When making adjustments, you'll need load of time as you'll need to let the gauge settle between adjustments.
I find the best way to start this is to connect up the 33 Ohm Resistor and then Adjust the Gauge to read Full. Then let the Gauge cool right off and connect up the 150 ohm Resistor, then adjust to read 1/4 of a Tank.
You'll need to go back and forth between these two adjusters as tweaking one doe have an effect on the other end. Eventually, you should land where it should be right, but it's not over yet!
Connect up the 220 Ohm Resistor and check the Gauge shows just a hair over Empty, it will be around the top side of the line in fact.

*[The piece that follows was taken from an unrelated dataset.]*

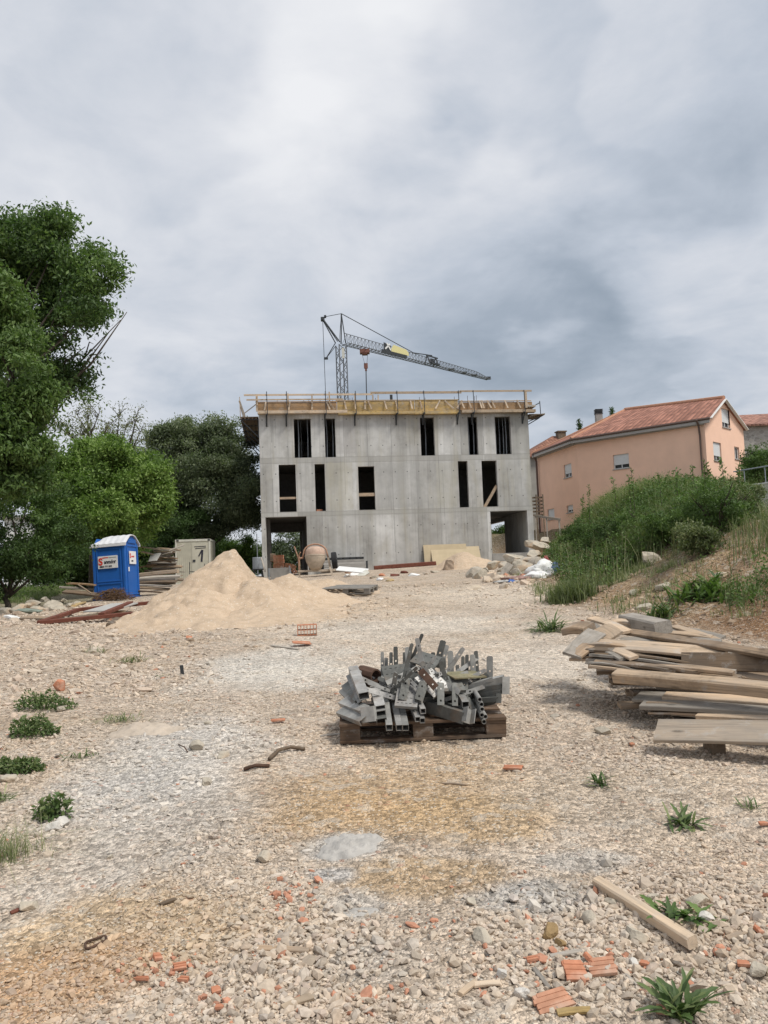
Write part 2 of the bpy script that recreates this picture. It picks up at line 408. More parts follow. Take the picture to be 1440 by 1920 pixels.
def mat_ground():
    t = NT('gravel_ground'); co = t.coord()
    a = attr_col(t)
    v1 = t.vor(co, 38); v2 = t.vor(co, 95); v3 = t.vor(co, 13)
    g1 = t.sep(v1)[0]; g2 = t.sep(v2)[1]; g3 = t.sep(v3)[0]
    c = t.mix(.9, a, t.ramp(g1, [(0., .55), (.5, 1.), (1., 1.5)]), 'MULTIPLY')
    c = t.mix(.8, c, t.ramp(g2, [(0., .72), (1., 1.28)]), 'MULTIPLY')
    c = t.mix(t.math('MULTIPLY', t.math('GREATER_THAN', g3, .90), .35), c, (.62, .56, .48))
    sp = t.math('MULTIPLY', t.math('GREATER_THAN', t.sep(v2)[0], .94), .6)
    c = t.mix(sp, c, (.70, .66, .58))
    sp2 = t.math('MULTIPLY', t.math('GREATER_THAN', t.sep(v1)[2], .988), .5)
    c = t.mix(sp2, c, (.46, .24, .16))
    n = t.noise(co, 1.1, 6, .65)
    c = t.mix(.75, c, t.ramp(n, [(.3, (.74, .73, .72)), (.5, (1., 1., 1.)), (.7, (1.18, 1.15, 1.1))]), 'MULTIPLY')
    d1 = t.vor(co, 38, 'Distance'); d2 = t.vor(co, 95, 'Distance'); nf = t.noise(co, 160, 3)
    h = t.math('ADD', t.math('MULTIPLY', d1, -1.), t.math('ADD', t.math('MULTIPLY', d2, -.55), t.math('MULTIPLY', nf, .35)))
    t.bump(h, .9, .02)
    return t.fin(c, .95, 0, .12)
M_ground = mat_ground()
def mat_stone(name='limestone_gravel'):
    t = NT(name); co = t.coord(); a = attr_col(t)
    n = t.noise(co, 60, 4, .6)
    c = t.mix(.7, a, t.ramp(n, [(.3, .78), (.7, 1.15)]), 'MULTIPLY')
    t.bump(n, .4, .004); return t.fin(c, .93, 0, .15)
M_stone = mat_stone()
def mat_rock(name, c):
    t = NT(name); co = t.coord()
    n = t.noise(co, 3.5, 6, .65); n2 = t.noise(co, 22, 5, .6)
    q = t.ramp(n, [(.3, tuple(k*.62 for k in c)), (.52, c), (.72, tuple(min(1, k*1.2) for k in c))])
    q = t.mix(t.math('MULTIPLY', t.ramp(t.noise(co, 2.1, 3), [(.5, 0.), (.65, 1.)]), .5), q, (.44, .27, .14))
    t.bump(t.math('ADD', n, n2), .7, .02); return t.fin(q, .95, 0, .15)
M_rock = mat_rock('limestone_rock', (.47, .42, .34))
M_rockg = mat_rock('grey_rock', (.43, .385, .32))
def mat_sand(name, c):
    t = NT(name); co = t.coord()
    n = t.noise(co, 1.6, 6, .65, .6); n2 = t.noise(co, 55, 4, .7); n3 = t.noise(t.coord((1, 1, 2.5)), 4.5, 5, .7, .5)
    q = t.ramp(n, [(.3, tuple(k*.85 for k in c)), (.5, c), (.7, tuple(k*1.1 for k in c))])
    q = t.mix(.55, q, t.ramp(n3, [(.32, (.72, .69, .64)), (.5, (1., 1., 1.)), (.75, (1.1, 1.08, 1.06))]), 'MULTIPLY')
    q = t.mix(.6, q, t.ramp(n2, [(.3, .75), (.7, 1.2)]), 'MULTIPLY')
    sp = t.math('MULTIPLY', t.math('GREATER_THAN', t.sep(t.vor(co, 45))[0], .965), .5); q = t.mix(sp, q, (.68, .63, .55))
    t.bump(t.math('ADD', n2, t.math('MULTIPLY', n3, 1.5)), .6, .02); return t.fin(q, .97, 0, .1)
M_sand = mat_sand('building_sand', (.52, .405, .295))

# ------------------------------------------------------------------ world + sun
w = bpy.data.worlds.new('World'); scene.world = w; w.use_nodes = True
nt = w.node_tree; nt.nodes.clear()
class WT(NT):
    def __init__(s): s.t = nt
W = WT()
SUN_EL, SUN_AZ = R_(58), R_(125)   # azimuth measured from +Y clockwise (towards +X)
out = W.n('ShaderNodeOutputWorld'); bg = W.n('ShaderNodeBackground'); bg.inputs[1].default_value = .1; W.l(bg, out.inputs[0])
sky = W.n('ShaderNodeTexSky'); sky.sky_type = 'NISHITA'; sky.sun_disc = False; sky.sun_elevation = SUN_EL; sky.sun_rotation = SUN_AZ
sky.dust_density = 2.; sky.air_density = 1.2
tc = W.n('ShaderNodeTexCoord').outputs['Generated']
nrm = W.n('ShaderNodeVectorMath'); nrm.operation = 'NORMALIZE'; W.l(tc, nrm.inputs[0]); D = nrm.outputs[0]
dx, dy, dz = W.sep(D)
den = W.math('ADD', W.math('MAXIMUM', dz, 0.), .22)
pc = W.n('ShaderNodeCombineXYZ'); W.l(W.math('DIVIDE', dx, den), pc.inputs[0]); W.l(W.math('DIVIDE', dy, den), pc.inputs[1]); W.l(W.math('MULTIPLY', dz, .6), pc.inputs[2])
P2 = pc.outputs[0]
warpn = W.n('ShaderNodeTexNoise'); W.l(P2, warpn.inputs['Vector']); warpn.inputs['Scale'].default_value = 1.4; warpn.inputs['Detail'].default_value = 5
wsub = W.n('ShaderNodeVectorMath'); wsub.operation = 'SUBTRACT'; W.l(warpn.outputs['Color'], wsub.inputs[0]); wsub.inputs[1].default_value = (.5, .5, .5)
wsc = W.n('ShaderNodeVectorMath'); wsc.operation = 'SCALE'; W.l(wsub.outputs[0], wsc.inputs[0]); wsc.inputs['Scale'].default_value = .20
wad = W.n('ShaderNodeVectorMath'); wad.operation = 'ADD'; W.l(D, wad.inputs[0]); W.l(wsc.outputs[0], wad.inputs[1]); DW = wad.outputs[0]
c1 = W.noise(P2, 1.1, 7, .58, .5); c2 = W.noise(P2, 3.1, 8, .6, .3)
Lm = W.math('ADD', W.math('MULTIPLY', W.math('SUBTRACT', c1, .5), .36), W.math('MULTIPLY', W.math('SUBTRACT', c2, .5), .62))
Lm = W.math('ADD', Lm, .635)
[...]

If it works but the Full reading is low or high, then possibly the Regulator needs checking (and replacing ?)
Lastly, the sender.
CAUTION: The sender will need to be removed from the fuel tank to do these checks. You'll want to have less than 1/4 of a tank before removing the sender and also be very mindful that petrol fumes will be released while the sender is out, so don't gas yourself here and likewise, be mindful of flames, cigarettes and sparks.
Remove the sender by twisting the retainer in an anti-clockwise direction, they often need a tap to get them moving. With it out, be sure to drain any fuel that's inside the small box that's on the back side of the mounting plate.

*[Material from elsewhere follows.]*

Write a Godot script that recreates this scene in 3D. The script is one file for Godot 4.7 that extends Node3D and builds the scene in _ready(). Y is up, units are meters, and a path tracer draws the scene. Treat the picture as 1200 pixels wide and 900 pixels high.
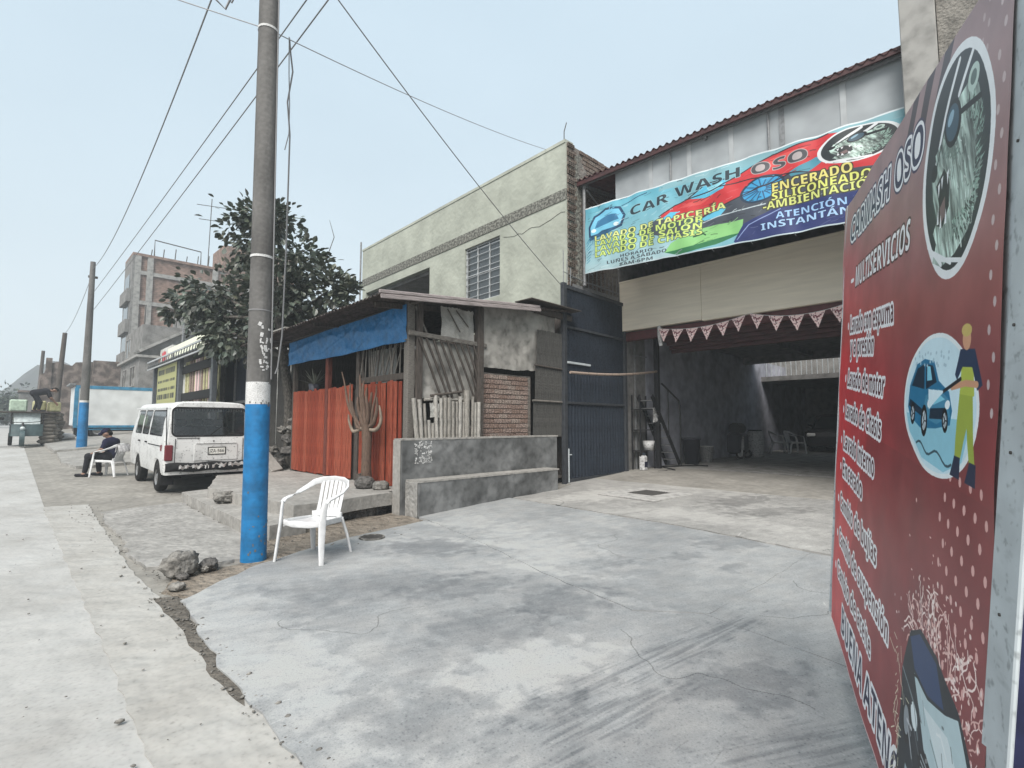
extends Node3D
# A dusty street with a car wash, a shed, a parked van and a red sign board. X runs into the lots, -Z runs away along the street.

var rng := RandomNumberGenerator.new()
var taken := {}
var M := {}
var texs := {}

func _ready() -> void:
	rng.seed = 4711
	# ---- camera
	var cam := Camera3D.new()
	cam.name = "camera"
	add_child(cam)
	cam.position = Vector3(0, 1.5, 0)
	cam.rotation = Vector3(atan(47.0 / 600.0), -deg_to_rad(44.5), 0)
	cam.fov = rad_to_deg(2.0 * atan(450.0 / 600.0))
	cam.near = 0.05
	cam.far = 900.0
	cam.current = true
	# ---- sky, exposure
	var env := Environment.new()
	env.background_mode = Environment.BG_SKY
	var sky_mat := ProceduralSkyMaterial.new()
	sky_mat.sky_top_color = Color(0.685, 0.755, 0.805)
	sky_mat.sky_horizon_color = Color(0.80, 0.835, 0.845)
	sky_mat.sky_curve = 0.2
	sky_mat.sky_energy_multiplier = 1.0
	sky_mat.ground_bottom_color = Color(0.55, 0.54, 0.52)
	sky_mat.ground_horizon_color = Color(0.80, 0.82, 0.83)
	sky_mat.ground_curve = 0.1
	sky_mat.sky_cover = cloud_cover()
	sky_mat.sky_cover_modulate = Color(1, 1, 1, 0.05)
	var sky := Sky.new()
	sky.sky_material = sky_mat
	env.sky = sky
	env.background_energy_multiplier = 1.0
	env.tonemap_mode = Environment.TONE_MAPPER_LINEAR
	env.tonemap_exposure = 1.45
	env.sdfgi_enabled = true
	env.ssao_enabled = true
	env.ssil_enabled = true
	env.fog_enabled = true
	env.fog_light_color = Color(0.86, 0.89, 0.91)
	env.fog_density = 0.0028
	var we := WorldEnvironment.new()
	we.name = "environment"
	we.environment = env
	add_child(we)
	# ---- overcast sun, high behind the camera's left shoulder
	var sun := DirectionalLight3D.new()
	sun.name = "sun"
	sun.light_energy = 1.15
	sun.light_color = Color(1.0, 0.985, 0.965)
	sun.light_angular_distance = 34.0
	sun.shadow_enabled = true
	add_child(sun)
	sun.look_at_from_position(Vector3.ZERO, Vector3(0.60, -0.80, -0.42))
	make_materials()
	build_setting()
	build_structures()
	build_objects()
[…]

Check the float doesn't have any fuel in it, if it does, you'll want to replace it.
Check the Arm moves completely freely and easily from one stop to the other and back again.
With the sender on the bench, measure the resistance of it between the Insulated Terminal and the Frame of it.

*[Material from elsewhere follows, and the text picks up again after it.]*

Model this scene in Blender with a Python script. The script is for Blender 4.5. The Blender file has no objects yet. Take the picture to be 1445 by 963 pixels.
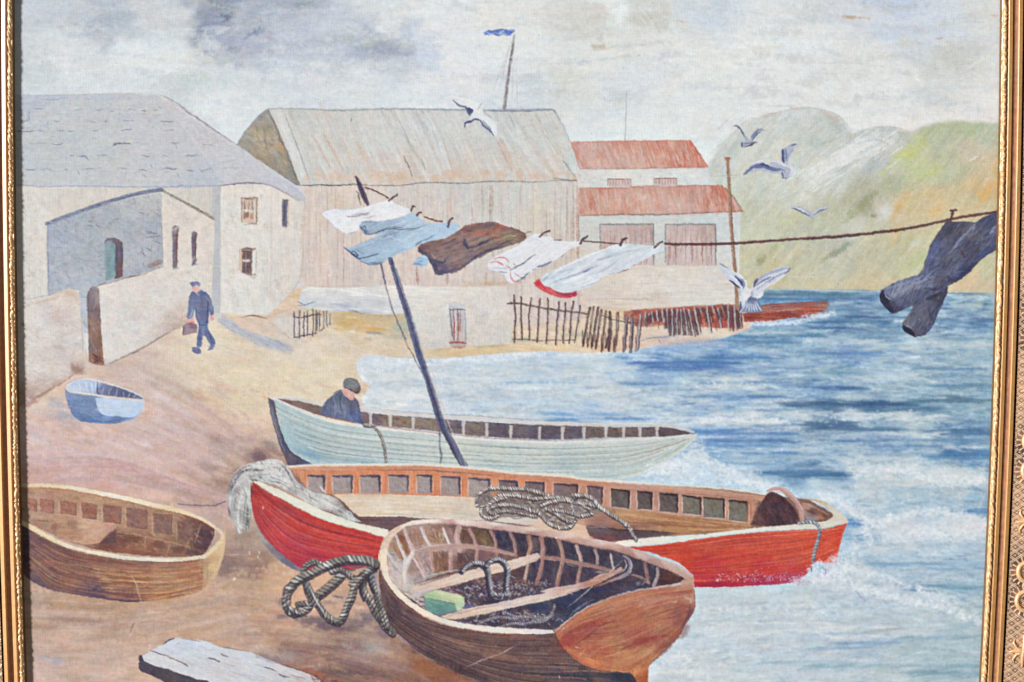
# An old oil painting of a harbour, seen close up in its gilt frame.
# The painting is a real, flat painted canvas: brush strokes are laid one after another (numpy) into a
# pigment buffer that becomes colour attributes and a fine relief on the canvas meshes.
import numpy as np, math
X0, Y0, X1, Y1 = -24, -64, 1468, 1034
CW, CH = X1 - X0, Y1 - Y0
C = np.full((CH, CW, 3), 214.0, np.float32)
HT = np.zeros((CH, CW), np.float32)
ID = np.zeros((CH, CW), np.int32)
rng = np.random.default_rng(11)
TAB = rng.random((256, 256)).astype(np.float32)
NODES = []          # (name, label, parent index or None)
CUR = [0]

def part(name, label=None):
    NODES.append((name, label, None)); CUR[0] = len(NODES) - 1; CUR.append(CUR[0]); return CUR[0]
PARTOF = [0]
def P(name, label=None):
    NODES.append((name, label, None)); CUR[0] = len(NODES) - 1; PARTOF[0] = CUR[0]; return CUR[0]
def S(name, label=None):
    NODES.append((name, label, PARTOF[0])); CUR[0] = len(NODES) - 1; return CUR[0]
def use(i):
    CUR[0] = i; PARTOF[0] = i if NODES[i][2] is None else NODES[i][2]

def Z(x0, y0, s):
    return lambda pts: [(x0 + p[0] / s, y0 + p[1] / s) for p in pts]

def vn(x, y, seed):
    x = x + seed * 17.13; y = y + seed * 7.77
    xi = np.floor(x); yi = np.floor(y); fx = x - xi; fy = y - yi
    fx = fx * fx * (3 - 2 * fx); fy = fy * fy * (3 - 2 * fy)
    xi = xi.astype(np.int64); yi = yi.astype(np.int64)
    a = TAB[yi & 255, xi & 255]; b = TAB[yi & 255, (xi + 1) & 255]
    c = TAB[(yi + 1) & 255, xi & 255]; d = TAB[(yi + 1) & 255, (xi + 1) & 255]
    return ((a * (1 - fx) + b * fx) * (1 - fy) + (c * (1 - fx) + d * fx) * fy) * 2 - 1
def an(x, y, sx, sy, ang=0.0, seed=1, octv=2):
    ca, sa = math.cos(ang), math.sin(ang)
    u = (x * ca + y * sa); v = (-x * sa + y * ca)
    r = 0; w = 1; t = 0
    for o in range(octv):
        r = r + w * vn(u / sx * 2 ** o, v / sy * 2 ** o, seed + o * 3.1); t += w; w *= .6
    return r / t * 1.5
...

With the Arm held up in the Full Position, the resistance should be 33 ohms. In the Empty Position, it should be 240 ohms. It won't likely be exactly these numbers, but ideally as close as they can be, the better, ie, on the Full end, 30 to 36 ohms would be OK and Empty, 230 to 250 ohms would also be OK.
If you find these are off, there is a limited adjustment on the Sender
By moving the Adjuster as indicated with the Blue Arrow, a little the Resistance range can be moved. This will move the entire Range, it's not an adjuster for the Full or Empty ends, but will change them both.
If you find you can't achieve the Resistances needed and they are a fair way off, you can adjust the Gauge, as described above, to match them together, only, instead of using the Resistors, you'd use the Sender in their place.
Finally, before fitting the sender back in the Tank, be sure the Arm and Float aren't going to foul on anything inside the tank, eg, on some cars, the Filler Neck extends some way inside the Tank and on the Injected cars, there's a Pump within the Tank. You may need to fit the Sender with some string coming out of the Filler Neck attached to the Arm so you can move the Arm to check for this.